# [WHAT YOU WILL DO]
Pictures do not belong in the copy; restate the records below word for word.

# [DATA]
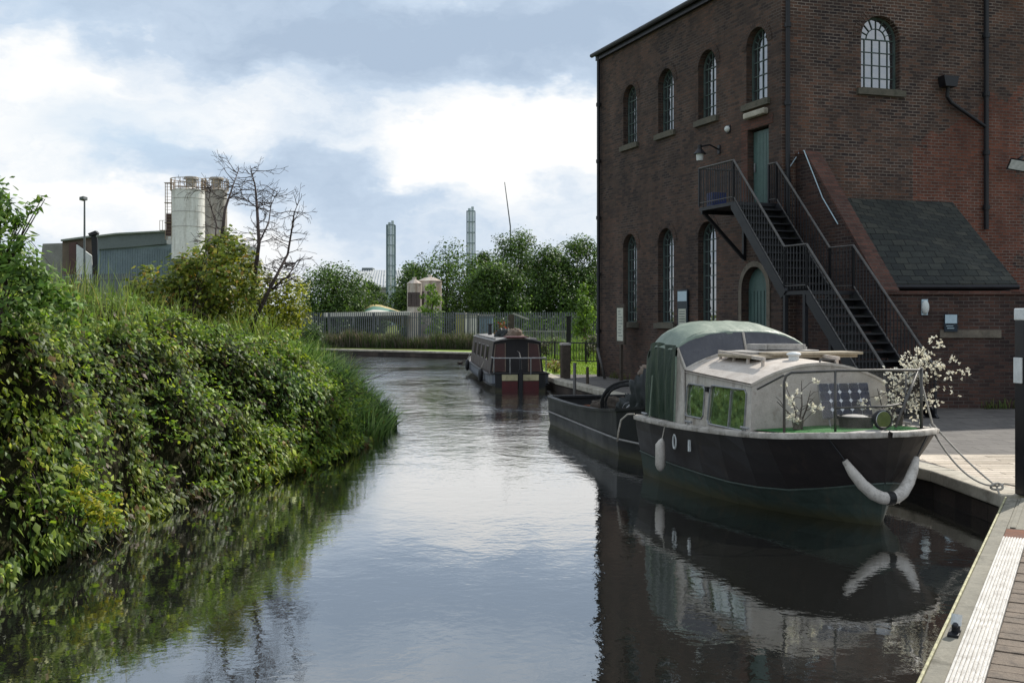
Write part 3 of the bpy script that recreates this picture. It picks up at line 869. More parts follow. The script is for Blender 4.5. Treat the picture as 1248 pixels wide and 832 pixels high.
# red brick jamb beside the upper door and lintel
m_ = MB(); m_.extr([LW(9.2, 5.46, .003), LW(9.51, 5.46, .003), LW(9.51, 7.56, .003), LW(9.2, 7.56, .003)], nl * .012)
m_.extr([LW(9.2, 7.57, .003), LW(10.7, 7.57, .003), LW(10.7, 7.82, .003), LW(9.2, 7.82, .003)], nl * .012); m_.build('door_jamb', M['brick_red'], mill, w=True)
m_ = MB(); m_.extr([LW(9.5, 7.84, .004), LW(10.5, 7.84, .004), LW(10.5, 8.0, .004), LW(9.5, 8.0, .004)], nl * .16); m_.build('lintel', M['coping'], mill, w=True, bevel=.03)
# hipped roof, gutters
OV = .22
ce = [A0 + (nl - dr * 0) * OV - dl * OV, B0 + nl * OV + nr * OV, C0 + nr * OV + dr * OV, D0 + dr * OV - dl * OV]
ce = [c + Vector((0, 0, EAVE + .10)) for c in ce]
mid0 = (A0 + B0) / 2 + dr * 4.6 + Vector((0, 0, EAVE + 2.7)); mid1 = (C0 + D0) / 2 - dr * 4.6 + Vector((0, 0, EAVE + 2.7))
m_ = MB(); m_.add(ce + [mid0, mid1], [(0, 1, 4), (1, 2, 5, 4), (2, 3, 5), (3, 0, 4, 5)]); m_.add([c - Vector((0, 0, .08)) for c in ce], [(0, 1, 2, 3)])
m_.build('roof', M['roof_slate'], mill, w=True)
m_ = MB()
for a, b2 in ((0, 1), (1, 2)): m_.tube([ce[a] - Vector((0, 0, .06)), ce[b2] - Vector((0, 0, .06))], .075, 10)
m_.extr([LW(-.1, EAVE - .16, .003), LW(WL, EAVE - .16, .003), LW(WL, EAVE + .05, .003), LW(-.1, EAVE + .05, .003)], nl * .12)
m_.build('gutter', M['pipe'], mill, w=True)


def downpipe(pts, r=.055, coll=()):
    m_ = MB(); m_.tube(pts, r, 10)
    a, b2 = Vector(pts[0]), Vector(pts[-1])
    for z in coll:
        pz = a.lerp(b2, (z - a.z) / (b2.z - a.z)); m_.cyl(pz, r * 1.45, z - .06, z + .06, 10)
    return m_.build('downpipe', M['pipe'], mill, w=True, smooth=False)


cz = (2, 4, 6, 8, 10)
downpipe([LW(.10, EAVE - .05, .1), LW(.10, .4, .1)], .06, cz)
downpipe([RW(.12, EAVE, .1), RW(.12, 3.0, .1)], .06, (4, 6, 8, 10))
m_ = MB()
m_.tube([RW(6.3, EAVE, .1), RW(6.3, 4.9, .1)], .065, 10)
m_.tube([RW(5.0, 8.75, .16), RW(5.0, 8.45, .12), RW(5.15, 8.3, .1), RW(6.0, 7.85, .1), RW(6.28, 7.7, .1)], .05, 10)
m_.extr([RW(4.82, 8.7, .04), RW(5.18, 8.7, .04), RW(5.24, 8.98, .04), RW(4.76, 8.98, .04)], nr * .26)
for z in (5.5, 7, 8.6, 10.2): m_.cyl(RW(6.3, z, .1), .095, z - .06, z + .06, 10)
m_.build('downpipe', M['pipe'], mill, w=True)
# lean-to: flank wall with raking top, low front wall, slate roof
FO = -.41; FT = .42
F0 = LW(WL + .35, 0, FO); F1 = LW(14.45, 0, FO)
inn = -nl
zt0, zt1 = 6.75, 3.05
m_ = MB()
ws = LW(WL - .2, 0, FO)
zs = zt0 + .2
prof = [LW(WL - .05, GZ0, FO), LW(14.45, GZ0, FO), LW(14.45, zt1, FO), LW(WL + .7, 6.35, FO), LW(WL + .45, 6.62, FO), LW(WL - .05, 6.75, FO)]
m_.extr(prof, inn * FT); m_.build('flank_wall', M['brick_low'], mill, w=True)
m_ = MB(); rk = [LW(14.5, zt1 - .02, FO + .02), LW(WL + .7, 6.36, FO + .02), LW(WL + .45, 6.63, FO + .02), LW(WL + .2, 6.70, FO + .02)]
pr = rk + [p + Vector((0, 0, .09)) for p in rk[::-1]]
m_.extr(pr, inn * (FT + .04)); m_.build('raking_coping', M['brick_red'], mill, w=True)
fl = F1 + inn * 0
fy = F1.y
m_ = MB(); m_.extr([(F1.x + .1, fy - .02, GZ0), (20, fy - .02, GZ0), (20, fy - .02, 3.0), (F1.x + .1, fy - .02, 3.0)], (0, .34, 0)); m_.build('low_wall', M['brick_low'], mill, w=True)
m_ = MB(); m_.extr([(F1.x + .02, fy - .07, 3.003), (20, fy - .07, 3.003), (20, fy - .07, 3.09), (F1.x + .02, fy - .07, 3.09)], (0, .44, 0)); m_.build('wall_coping', M['brick_red'], mill, w=True, bevel=.015)
m_ = MB(); m_.extr([(8.9 + .9, fy - .075, 2.02), (11.2, fy - .075, 2.02), (11.2, fy - .075, 2.2), (9.8, fy - .075, 2.2)], (0, .05, 0)); m_.build('stone_band', M['stone'], mill, w=True)
ei = LW(14.2, 0, FO - FT)
r0 = LW(WL + .28, 0, FO - FT); 
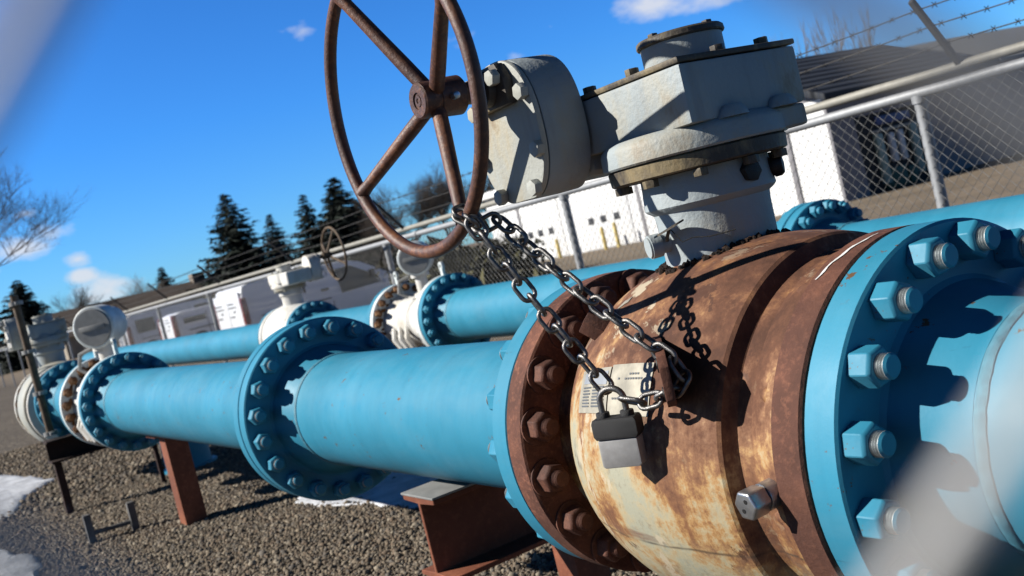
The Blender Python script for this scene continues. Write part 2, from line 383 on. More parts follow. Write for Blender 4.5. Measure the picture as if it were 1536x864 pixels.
def snow_patch(label, outline, h=.035):
    b = new(); cx = sum(p[0] for p in outline)/len(outline); cy = sum(p[1] for p in outline)/len(outline)
    # densify and roughen the outline
    pts = []
    n = len(outline)
    for i in range(n):
        a = Vector(outline[i]); c = Vector(outline[(i+1) % n])
        for k in range(10):
            p = a.lerp(c, k/10); w = mnoise.noise((p.x*3.1, p.y*4.3, 1.7))*.10+mnoise.noise((p.x*11, p.y*13, 4.7))*.05
            d = (p-Vector((cx, cy))); p = p+d.normalized()*w if d.length > .01 else p
            pts.append(p)
    rings = []
    for s_, z in ((1.0, 0.0), (.97, .4), (.9, .75), (.7, .95), (.4, 1.0)):
        rings.append([b.verts.new((cx+(p.x-cx)*s_, cy+(p.y-cy)*s_, GZ-.004+z*h+(.012*mnoise.noise((p.x*4*s_, p.y*5*s_, 0)) if z else 0))) for p in pts])
    ctr = b.verts.new((cx, cy, GZ+h))
    m = len(pts)
    for A, B in zip(rings, rings[1:]):
        for k in range(m): b.faces.new((A[k], A[(k+1) % m], B[(k+1) % m], B[k]))
    for k in range(m): b.faces.new((rings[-1][k], rings[-1][(k+1) % m], ctr))
    bmesh.ops.recalc_face_normals(b, faces=b.faces)
    o = obj('snow_patch', b, 'snow'); tag(o, label, 'snow', 'patches of old snow on the gravel')
def gp(u, v): p = on_z(u, v); return (p.x, p.y)
snow_patch('old snow patch at the left edge of the gravel below the far white valve', [gp(-60, 712), gp(30, 715), gp(78, 722), gp(40, 745), gp(22, 775), gp(-60, 800)])
snow_patch('small grey snow patch in the lower left corner of the gravel', [gp(-60, 828), gp(10, 830), gp(45, 838), gp(62, 856), gp(50, 900), gp(-60, 920)])
snow_patch('bluish snow patch on the ground under the flanged blue pipe and behind the beam', [(-5.1, .42), (-4.7, .50), (-4.1, .62), (-3.7, .80), (-4.2, 1.15), (-4.9, 1.05), (-5.4, .75)], .02)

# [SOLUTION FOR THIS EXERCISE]
Write part 3 of the bpy script that recreates this picture. It picks up at line 869. More parts follow. The script is for Blender 4.5. Treat the picture as 1248 pixels wide and 832 pixels high.
# red brick jamb beside the upper door and lintel
m_ = MB(); m_.extr([LW(9.2, 5.46, .003), LW(9.51, 5.46, .003), LW(9.51, 7.56, .003), LW(9.2, 7.56, .003)], nl * .012)
m_.extr([LW(9.2, 7.57, .003), LW(10.7, 7.57, .003), LW(10.7, 7.82, .003), LW(9.2, 7.82, .003)], nl * .012); m_.build('door_jamb', M['brick_red'], mill, w=True)
m_ = MB(); m_.extr([LW(9.5, 7.84, .004), LW(10.5, 7.84, .004), LW(10.5, 8.0, .004), LW(9.5, 8.0, .004)], nl * .16); m_.build('lintel', M['coping'], mill, w=True, bevel=.03)
# hipped roof, gutters
OV = .22
ce = [A0 + (nl - dr * 0) * OV - dl * OV, B0 + nl * OV + nr * OV, C0 + nr * OV + dr * OV, D0 + dr * OV - dl * OV]
ce = [c + Vector((0, 0, EAVE + .10)) for c in ce]
mid0 = (A0 + B0) / 2 + dr * 4.6 + Vector((0, 0, EAVE + 2.7)); mid1 = (C0 + D0) / 2 - dr * 4.6 + Vector((0, 0, EAVE + 2.7))
m_ = MB(); m_.add(ce + [mid0, mid1], [(0, 1, 4), (1, 2, 5, 4), (2, 3, 5), (3, 0, 4, 5)]); m_.add([c - Vector((0, 0, .08)) for c in ce], [(0, 1, 2, 3)])
m_.build('roof', M['roof_slate'], mill, w=True)
m_ = MB()
for a, b2 in ((0, 1), (1, 2)): m_.tube([ce[a] - Vector((0, 0, .06)), ce[b2] - Vector((0, 0, .06))], .075, 10)
m_.extr([LW(-.1, EAVE - .16, .003), LW(WL, EAVE - .16, .003), LW(WL, EAVE + .05, .003), LW(-.1, EAVE + .05, .003)], nl * .12)
m_.build('gutter', M['pipe'], mill, w=True)


def downpipe(pts, r=.055, coll=()):
    m_ = MB(); m_.tube(pts, r, 10)
    a, b2 = Vector(pts[0]), Vector(pts[-1])
    for z in coll:
        pz = a.lerp(b2, (z - a.z) / (b2.z - a.z)); m_.cyl(pz, r * 1.45, z - .06, z + .06, 10)
    return m_.build('downpipe', M['pipe'], mill, w=True, smooth=False)


cz = (2, 4, 6, 8, 10)
downpipe([LW(.10, EAVE - .05, .1), LW(.10, .4, .1)], .06, cz)
downpipe([RW(.12, EAVE, .1), RW(.12, 3.0, .1)], .06, (4, 6, 8, 10))
m_ = MB()
m_.tube([RW(6.3, EAVE, .1), RW(6.3, 4.9, .1)], .065, 10)
m_.tube([RW(5.0, 8.75, .16), RW(5.0, 8.45, .12), RW(5.15, 8.3, .1), RW(6.0, 7.85, .1), RW(6.28, 7.7, .1)], .05, 10)
m_.extr([RW(4.82, 8.7, .04), RW(5.18, 8.7, .04), RW(5.24, 8.98, .04), RW(4.76, 8.98, .04)], nr * .26)
for z in (5.5, 7, 8.6, 10.2): m_.cyl(RW(6.3, z, .1), .095, z - .06, z + .06, 10)
m_.build('downpipe', M['pipe'], mill, w=True)
# lean-to: flank wall with raking top, low front wall, slate roof
FO = -.41; FT = .42
F0 = LW(WL + .35, 0, FO); F1 = LW(14.45, 0, FO)
inn = -nl
zt0, zt1 = 6.75, 3.05
m_ = MB()
ws = LW(WL - .2, 0, FO)
zs = zt0 + .2
prof = [LW(WL - .05, GZ0, FO), LW(14.45, GZ0, FO), LW(14.45, zt1, FO), LW(WL + .7, 6.35, FO), LW(WL + .45, 6.62, FO), LW(WL - .05, 6.75, FO)]
m_.extr(prof, inn * FT); m_.build('flank_wall', M['brick_low'], mill, w=True)
m_ = MB(); rk = [LW(14.5, zt1 - .02, FO + .02), LW(WL + .7, 6.36, FO + .02), LW(WL + .45, 6.63, FO + .02), LW(WL + .2, 6.70, FO + .02)]
pr = rk + [p + Vector((0, 0, .09)) for p in rk[::-1]]
m_.extr(pr, inn * (FT + .04)); m_.build('raking_coping', M['brick_red'], mill, w=True)
fl = F1 + inn * 0
fy = F1.y
m_ = MB(); m_.extr([(F1.x + .1, fy - .02, GZ0), (20, fy - .02, GZ0), (20, fy - .02, 3.0), (F1.x + .1, fy - .02, 3.0)], (0, .34, 0)); m_.build('low_wall', M['brick_low'], mill, w=True)
m_ = MB(); m_.extr([(F1.x + .02, fy - .07, 3.003), (20, fy - .07, 3.003), (20, fy - .07, 3.09), (F1.x + .02, fy - .07, 3.09)], (0, .44, 0)); m_.build('wall_coping', M['brick_red'], mill, w=True, bevel=.015)
m_ = MB(); m_.extr([(8.9 + .9, fy - .075, 2.02), (11.2, fy - .075, 2.02), (11.2, fy - .075, 2.2), (9.8, fy - .075, 2.2)], (0, .05, 0)); m_.build('stone_band', M['stone'], mill, w=True)
ei = LW(14.2, 0, FO - FT)
r0 = LW(WL + .28, 0, FO - FT); 
The Blender Python script for this scene continues. Write part 2, from line 383 on. More parts follow. Write for Blender 4.5. Measure the picture as if it were 1536x864 pixels.
def snow_patch(label, outline, h=.035):
    b = new(); cx = sum(p[0] for p in outline)/len(outline); cy = sum(p[1] for p in outline)/len(outline)
    # densify and roughen the outline
    pts = []
    n = len(outline)
    for i in range(n):
        a = Vector(outline[i]); c = Vector(outline[(i+1) % n])
        for k in range(10):
            p = a.lerp(c, k/10); w = mnoise.noise((p.x*3.1, p.y*4.3, 1.7))*.10+mnoise.noise((p.x*11, p.y*13, 4.7))*.05
            d = (p-Vector((cx, cy))); p = p+d.normalized()*w if d.length > .01 else p
            pts.append(p)
    rings = []
    for s_, z in ((1.0, 0.0), (.97, .4), (.9, .75), (.7, .95), (.4, 1.0)):
        rings.append([b.verts.new((cx+(p.x-cx)*s_, cy+(p.y-cy)*s_, GZ-.004+z*h+(.012*mnoise.noise((p.x*4*s_, p.y*5*s_, 0)) if z else 0))) for p in pts])
    ctr = b.verts.new((cx, cy, GZ+h))
    m = len(pts)
    for A, B in zip(rings, rings[1:]):
        for k in range(m): b.faces.new((A[k], A[(k+1) % m], B[(k+1) % m], B[k]))
    for k in range(m): b.faces.new((rings[-1][k], rings[-1][(k+1) % m], ctr))
    bmesh.ops.recalc_face_normals(b, faces=b.faces)
    o = obj('snow_patch', b, 'snow'); tag(o, label, 'snow', 'patches of old snow on the gravel')
def gp(u, v): p = on_z(u, v); return (p.x, p.y)
snow_patch('old snow patch at the left edge of the gravel below the far white valve', [gp(-60, 712), gp(30, 715), gp(78, 722), gp(40, 745), gp(22, 775), gp(-60, 800)])
snow_patch('small grey snow patch in the lower left corner of the gravel', [gp(-60, 828), gp(10, 830), gp(45, 838), gp(62, 856), gp(50, 900), gp(-60, 920)])
snow_patch('bluish snow patch on the ground under the flanged blue pipe and behind the beam', [(-5.1, .42), (-4.7, .50), (-4.1, .62), (-3.7, .80), (-4.2, 1.15), (-4.9, 1.05), (-5.4, .75)], .02)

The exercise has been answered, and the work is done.